A lesson in morality from the military
Editorial

A lesson in morality from the military

There were clearly counter-protesters in Charlottesville, Va., who came to bang heads, just as there were at least some protesters at the “Unite the Right” rally that Saturday who did not support the hateful messages of white nationalists and neo-Nazis. But pointing out these facts does nothing to undercut a fundamental truth: Brandishing swastikas, chanting against Jews and blacks, and marching through the streets of a college town with torches as a reincarnation of old-style Ku Klux Klan gatherings are all inherently evil acts.
Saying that black lives matter or otherwise opposing the hate messages of Nazism, anti-Semitism and white supremacism is not.

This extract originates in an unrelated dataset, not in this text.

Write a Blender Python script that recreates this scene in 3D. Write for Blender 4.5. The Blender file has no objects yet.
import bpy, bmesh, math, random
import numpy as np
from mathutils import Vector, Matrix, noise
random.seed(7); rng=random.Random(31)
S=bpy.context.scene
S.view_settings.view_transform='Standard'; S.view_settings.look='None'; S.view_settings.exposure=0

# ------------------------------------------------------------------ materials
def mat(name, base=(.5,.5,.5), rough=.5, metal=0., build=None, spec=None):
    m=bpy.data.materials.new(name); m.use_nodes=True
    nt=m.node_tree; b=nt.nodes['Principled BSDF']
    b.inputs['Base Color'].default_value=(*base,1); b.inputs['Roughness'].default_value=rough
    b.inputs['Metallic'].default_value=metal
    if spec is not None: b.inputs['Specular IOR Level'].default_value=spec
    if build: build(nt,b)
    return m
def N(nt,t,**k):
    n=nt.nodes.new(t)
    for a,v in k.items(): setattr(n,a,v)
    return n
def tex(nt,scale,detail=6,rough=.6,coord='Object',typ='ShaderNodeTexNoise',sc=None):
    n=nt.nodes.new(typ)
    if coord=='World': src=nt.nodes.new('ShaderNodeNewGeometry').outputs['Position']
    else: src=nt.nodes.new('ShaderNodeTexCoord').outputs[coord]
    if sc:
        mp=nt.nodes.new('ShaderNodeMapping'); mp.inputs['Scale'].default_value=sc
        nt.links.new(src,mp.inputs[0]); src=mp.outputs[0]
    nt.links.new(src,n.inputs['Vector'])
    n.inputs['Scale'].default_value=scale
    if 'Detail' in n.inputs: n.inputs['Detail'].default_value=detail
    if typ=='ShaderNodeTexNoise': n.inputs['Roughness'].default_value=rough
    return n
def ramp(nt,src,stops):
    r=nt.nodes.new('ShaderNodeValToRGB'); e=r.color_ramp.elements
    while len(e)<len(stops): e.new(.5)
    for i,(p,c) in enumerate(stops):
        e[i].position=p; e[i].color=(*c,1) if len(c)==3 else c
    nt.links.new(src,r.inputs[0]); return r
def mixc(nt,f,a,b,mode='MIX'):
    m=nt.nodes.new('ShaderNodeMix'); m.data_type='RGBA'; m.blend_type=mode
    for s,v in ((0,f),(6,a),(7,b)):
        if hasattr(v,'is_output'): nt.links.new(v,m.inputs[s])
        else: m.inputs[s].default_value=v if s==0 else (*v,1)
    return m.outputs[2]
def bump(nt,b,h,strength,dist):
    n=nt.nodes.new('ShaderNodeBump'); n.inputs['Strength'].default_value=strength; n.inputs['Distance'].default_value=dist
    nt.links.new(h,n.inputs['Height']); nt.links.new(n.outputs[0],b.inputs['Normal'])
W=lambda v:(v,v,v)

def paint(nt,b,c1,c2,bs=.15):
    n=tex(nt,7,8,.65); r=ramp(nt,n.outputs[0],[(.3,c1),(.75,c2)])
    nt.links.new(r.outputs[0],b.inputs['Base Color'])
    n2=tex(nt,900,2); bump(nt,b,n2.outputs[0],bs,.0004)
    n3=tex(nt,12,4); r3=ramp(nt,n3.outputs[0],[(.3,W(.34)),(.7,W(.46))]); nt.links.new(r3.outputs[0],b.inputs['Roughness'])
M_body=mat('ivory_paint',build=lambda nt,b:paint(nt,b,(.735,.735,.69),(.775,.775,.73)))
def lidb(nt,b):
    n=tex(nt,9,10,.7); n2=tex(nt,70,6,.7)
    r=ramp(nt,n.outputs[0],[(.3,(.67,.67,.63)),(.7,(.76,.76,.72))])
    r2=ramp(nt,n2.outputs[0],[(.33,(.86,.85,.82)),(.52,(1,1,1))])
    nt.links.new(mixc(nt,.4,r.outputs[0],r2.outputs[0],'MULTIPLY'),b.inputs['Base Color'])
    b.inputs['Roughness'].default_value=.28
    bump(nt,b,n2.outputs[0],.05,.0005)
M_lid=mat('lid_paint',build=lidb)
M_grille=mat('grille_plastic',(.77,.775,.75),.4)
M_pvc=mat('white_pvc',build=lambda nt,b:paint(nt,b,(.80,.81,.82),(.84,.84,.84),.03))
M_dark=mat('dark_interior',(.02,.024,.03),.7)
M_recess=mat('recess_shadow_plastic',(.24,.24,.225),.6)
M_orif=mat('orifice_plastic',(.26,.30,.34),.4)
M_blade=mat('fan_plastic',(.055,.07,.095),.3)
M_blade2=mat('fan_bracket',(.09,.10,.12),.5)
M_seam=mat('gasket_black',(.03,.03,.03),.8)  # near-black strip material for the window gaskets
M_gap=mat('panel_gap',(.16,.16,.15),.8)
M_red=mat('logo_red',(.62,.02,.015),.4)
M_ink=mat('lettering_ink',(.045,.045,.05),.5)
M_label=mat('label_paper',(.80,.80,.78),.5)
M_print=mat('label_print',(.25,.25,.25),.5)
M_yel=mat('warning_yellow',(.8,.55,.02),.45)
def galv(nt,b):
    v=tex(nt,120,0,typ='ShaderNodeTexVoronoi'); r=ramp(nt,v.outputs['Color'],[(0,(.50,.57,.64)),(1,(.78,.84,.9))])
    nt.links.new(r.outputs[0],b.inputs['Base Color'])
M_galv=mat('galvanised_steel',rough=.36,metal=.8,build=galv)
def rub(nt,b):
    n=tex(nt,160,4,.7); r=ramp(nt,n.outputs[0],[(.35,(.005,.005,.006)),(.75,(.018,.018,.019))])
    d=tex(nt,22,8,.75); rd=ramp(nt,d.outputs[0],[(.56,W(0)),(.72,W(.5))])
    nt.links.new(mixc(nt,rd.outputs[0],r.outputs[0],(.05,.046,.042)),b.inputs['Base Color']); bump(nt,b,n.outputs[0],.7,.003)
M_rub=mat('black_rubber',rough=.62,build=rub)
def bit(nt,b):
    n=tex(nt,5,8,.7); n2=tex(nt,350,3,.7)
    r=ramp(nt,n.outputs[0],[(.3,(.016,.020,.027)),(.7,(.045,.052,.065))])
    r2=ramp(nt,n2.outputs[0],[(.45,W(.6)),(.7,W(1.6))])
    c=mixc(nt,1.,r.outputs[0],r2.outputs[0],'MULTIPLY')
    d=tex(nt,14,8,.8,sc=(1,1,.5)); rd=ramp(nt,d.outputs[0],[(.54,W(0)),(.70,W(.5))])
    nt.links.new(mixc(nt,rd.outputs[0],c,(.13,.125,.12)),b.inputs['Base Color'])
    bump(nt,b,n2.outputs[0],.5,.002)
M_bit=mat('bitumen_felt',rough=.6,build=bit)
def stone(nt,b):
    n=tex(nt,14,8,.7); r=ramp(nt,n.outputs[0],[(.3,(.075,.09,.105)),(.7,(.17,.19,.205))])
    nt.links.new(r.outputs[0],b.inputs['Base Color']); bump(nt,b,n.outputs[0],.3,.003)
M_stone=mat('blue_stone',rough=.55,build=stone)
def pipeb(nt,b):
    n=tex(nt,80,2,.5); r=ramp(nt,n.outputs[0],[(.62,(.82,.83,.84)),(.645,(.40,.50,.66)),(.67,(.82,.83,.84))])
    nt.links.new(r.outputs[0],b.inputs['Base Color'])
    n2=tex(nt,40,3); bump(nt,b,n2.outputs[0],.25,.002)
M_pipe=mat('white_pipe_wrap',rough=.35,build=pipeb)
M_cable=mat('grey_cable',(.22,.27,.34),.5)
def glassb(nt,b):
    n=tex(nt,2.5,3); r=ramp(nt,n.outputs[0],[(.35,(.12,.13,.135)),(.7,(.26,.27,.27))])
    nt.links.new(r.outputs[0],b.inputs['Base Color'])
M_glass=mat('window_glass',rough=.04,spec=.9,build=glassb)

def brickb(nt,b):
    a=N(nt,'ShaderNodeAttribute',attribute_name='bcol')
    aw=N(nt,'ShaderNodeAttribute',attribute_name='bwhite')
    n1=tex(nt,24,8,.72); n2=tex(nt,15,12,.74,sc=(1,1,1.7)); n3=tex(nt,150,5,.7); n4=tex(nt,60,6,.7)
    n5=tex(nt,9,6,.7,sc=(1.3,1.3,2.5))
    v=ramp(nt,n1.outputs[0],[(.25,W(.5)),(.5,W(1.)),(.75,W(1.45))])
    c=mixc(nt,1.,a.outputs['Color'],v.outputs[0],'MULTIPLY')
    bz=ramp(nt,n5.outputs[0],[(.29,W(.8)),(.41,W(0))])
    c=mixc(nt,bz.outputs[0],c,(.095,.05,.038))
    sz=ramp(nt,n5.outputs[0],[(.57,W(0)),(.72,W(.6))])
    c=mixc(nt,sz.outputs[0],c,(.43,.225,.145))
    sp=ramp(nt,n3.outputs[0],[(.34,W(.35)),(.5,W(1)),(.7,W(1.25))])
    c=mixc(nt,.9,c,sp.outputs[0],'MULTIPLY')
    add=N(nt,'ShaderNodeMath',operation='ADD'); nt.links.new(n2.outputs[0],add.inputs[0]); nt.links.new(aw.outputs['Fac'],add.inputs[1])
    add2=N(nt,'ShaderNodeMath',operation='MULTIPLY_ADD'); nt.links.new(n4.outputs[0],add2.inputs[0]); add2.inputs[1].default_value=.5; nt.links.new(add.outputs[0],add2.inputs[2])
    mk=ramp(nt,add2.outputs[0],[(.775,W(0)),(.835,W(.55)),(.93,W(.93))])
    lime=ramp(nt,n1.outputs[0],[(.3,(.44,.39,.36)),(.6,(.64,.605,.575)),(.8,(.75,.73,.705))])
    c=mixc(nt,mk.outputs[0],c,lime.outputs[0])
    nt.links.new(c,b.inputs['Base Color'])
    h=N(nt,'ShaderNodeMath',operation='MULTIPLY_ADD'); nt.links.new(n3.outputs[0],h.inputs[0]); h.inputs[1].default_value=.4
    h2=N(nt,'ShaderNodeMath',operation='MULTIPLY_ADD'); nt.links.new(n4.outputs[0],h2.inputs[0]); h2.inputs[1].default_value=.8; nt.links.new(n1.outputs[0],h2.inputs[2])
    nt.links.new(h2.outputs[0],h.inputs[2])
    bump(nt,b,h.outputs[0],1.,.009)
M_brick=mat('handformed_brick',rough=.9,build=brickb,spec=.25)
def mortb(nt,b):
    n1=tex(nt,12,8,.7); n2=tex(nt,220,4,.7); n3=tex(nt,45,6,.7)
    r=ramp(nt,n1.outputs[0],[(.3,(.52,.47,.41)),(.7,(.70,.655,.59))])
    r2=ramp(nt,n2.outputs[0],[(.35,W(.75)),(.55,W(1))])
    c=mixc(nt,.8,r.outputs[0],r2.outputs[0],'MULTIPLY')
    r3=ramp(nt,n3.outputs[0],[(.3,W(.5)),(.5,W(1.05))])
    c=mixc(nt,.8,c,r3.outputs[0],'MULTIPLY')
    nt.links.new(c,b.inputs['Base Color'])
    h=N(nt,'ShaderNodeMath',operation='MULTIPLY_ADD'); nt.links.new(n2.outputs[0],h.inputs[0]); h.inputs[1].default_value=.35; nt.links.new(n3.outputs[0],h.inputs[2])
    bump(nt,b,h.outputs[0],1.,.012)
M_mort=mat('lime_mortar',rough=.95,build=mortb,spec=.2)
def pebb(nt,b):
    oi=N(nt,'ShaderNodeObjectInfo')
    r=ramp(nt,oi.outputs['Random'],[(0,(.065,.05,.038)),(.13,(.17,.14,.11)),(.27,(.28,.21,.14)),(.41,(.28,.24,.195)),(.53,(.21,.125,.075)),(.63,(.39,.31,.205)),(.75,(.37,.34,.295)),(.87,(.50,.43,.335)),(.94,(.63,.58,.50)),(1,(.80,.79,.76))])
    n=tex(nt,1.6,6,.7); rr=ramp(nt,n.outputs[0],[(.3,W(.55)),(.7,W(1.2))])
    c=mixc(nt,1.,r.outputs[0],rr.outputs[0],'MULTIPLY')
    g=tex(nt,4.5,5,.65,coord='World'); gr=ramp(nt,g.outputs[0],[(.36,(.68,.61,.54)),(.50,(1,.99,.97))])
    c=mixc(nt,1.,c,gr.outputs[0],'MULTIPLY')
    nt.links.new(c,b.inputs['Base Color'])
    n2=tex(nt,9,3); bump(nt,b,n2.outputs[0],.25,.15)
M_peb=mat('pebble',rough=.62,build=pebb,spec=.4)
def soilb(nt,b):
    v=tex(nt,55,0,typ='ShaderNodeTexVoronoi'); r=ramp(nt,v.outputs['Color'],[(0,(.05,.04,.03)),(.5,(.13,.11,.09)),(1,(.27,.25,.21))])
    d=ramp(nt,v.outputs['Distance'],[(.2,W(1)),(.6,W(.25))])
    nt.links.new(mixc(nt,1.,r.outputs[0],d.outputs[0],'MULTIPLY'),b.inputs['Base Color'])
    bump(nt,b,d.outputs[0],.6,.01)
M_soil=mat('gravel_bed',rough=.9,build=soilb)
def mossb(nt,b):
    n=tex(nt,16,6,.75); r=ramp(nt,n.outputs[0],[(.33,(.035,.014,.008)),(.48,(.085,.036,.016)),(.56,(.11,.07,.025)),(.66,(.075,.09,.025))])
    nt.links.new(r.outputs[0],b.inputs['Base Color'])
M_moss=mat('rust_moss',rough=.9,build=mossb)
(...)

That is why attempts by President Donald Trump and an ever diminishing group of apologists in the Republican Party to create a false equivalence between the Charlottesville marchers and those who stood in opposition to them is so wrong. But is every attempt to assert moral equivalency between opposing camps an unpardonable political sin? Absolutely not.

While we are confident that the positions taken by hooded Klansmen and Nazi sympathizers are evil, we should not be mustering the same moral outrage at everything anyone who disagrees with us says or does. Thus, despite ongoing serious disagreements between elements of our society, between members of our own Jewish community and between political parties, it is not a given that one side is more moral than the other side is right. But, unfortunately, that’s how many of us make our arguments.

We live in an age of political correctness that began with the culture wars of the ’70s and ’80s. In that construct, there is confusion between simple opinions on any number of social and political issues, and profound moral declarations — with the result that assertions of moral truth are sometimes demeaned as nothing more than “political correctness,” an argument that is then used as an excuse to abandon that which is actually true.
The result is a troubling loss of morality and compassion in many exchanges of views. That certainly appears to have happened in the aftermath of Charlottesville.

Perhaps we should learn from the U.S. military — the unlikeliest of heroes in what has amounted to a domestic political war. Typically, the leaders of our armed forces eschew political speech. Rather, as members of a chain of command, they unquestionably carry out the orders of their commander-in-chief. As such, we never see a statement from the military that could be seen as directly contravening a position taken by the president.

And yet, while the president was delivering his ever-shifting series of statements in the wake of the Charlottesville violence, all of the generals and admirals holding the top commands in the Army, Air Force, Navy and Marine Corps issued clear, unequivocal statements that the racism espoused by the white nationalists and anti-Semites who set off the violence was not reflective of the values underpinning the service of those in uniform.